"Wilson's superbly taut novel keeps up its pace with spare punctuation and brutal dialogue in a vigorously drawn landscape feverish with the heat of a bushfire summer."-The Saturday Paper
"Wilson's beautiful writing stands out in harsh contrast to the world of violence, heartache, and human suffering he depicts." -Historical Novels Review
Rohan Wilson's prize-winning American debut draws inspiration from classic westerns to tell a tale of vengeance and redemption set against the sweeping grandeur of the Australian frontier.
It is the summer of 1874. Launceston, a colonial outpost on the island of Tasmania, hovers on the brink of anarchy as a volatile mix of revolutionaries, convicts, drunks, crooked coppers, and poor strugglers looking for a break threatens to boil over.

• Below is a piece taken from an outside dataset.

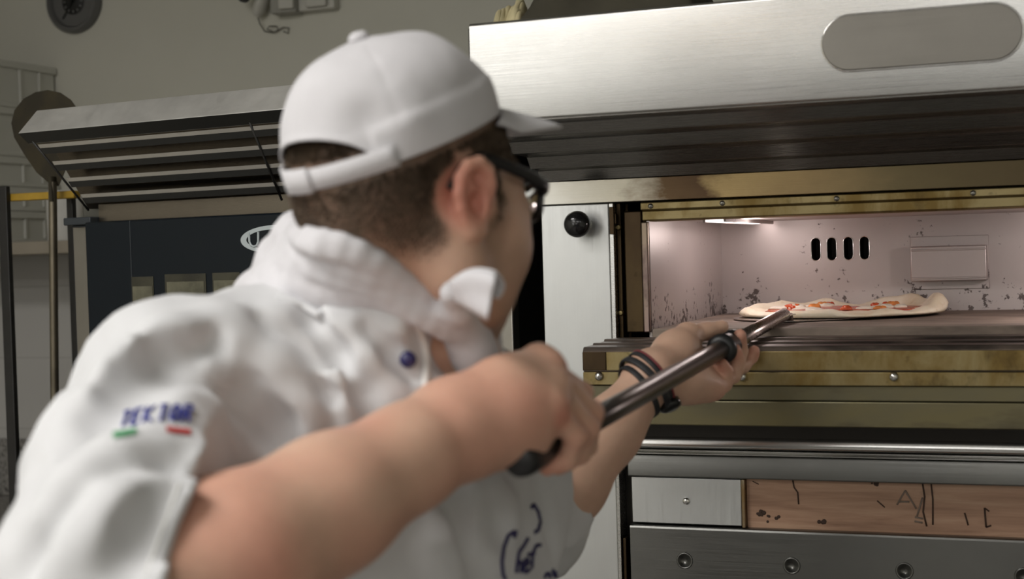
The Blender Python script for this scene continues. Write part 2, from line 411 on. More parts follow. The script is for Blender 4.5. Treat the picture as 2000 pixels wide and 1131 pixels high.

The outlaw Thomas Toosey races into this dangerous bedlam to rescue his motherless twelve-year-old son, pursued all the while by a vengeful Irishman named Fitheal Flynn to whom he owes an unpayable debt.
Brilliantly told in galloping, lyrical prose, based on real-life events, and infused with gothic tones reminiscent of Cormac McCarthy and William Faulkner, To Name Those Lost tells a story of fatherly devotion and the search for moral bearings in a world that has none.
"Readers who admired the propulsive plotting, atmospheric sense of place, and fierce family loyalty in Patrick DeWitt's The Sisters Brothers and Cormac McCarthy's The Road should be equally taken with Wilson's superb novel."-Library Journal
"A fast-paced, hard-nosed fable about revenge, pursuit, and the search for a moral compass in a place where chaos and rage and injustice set every dial wildly aquiver."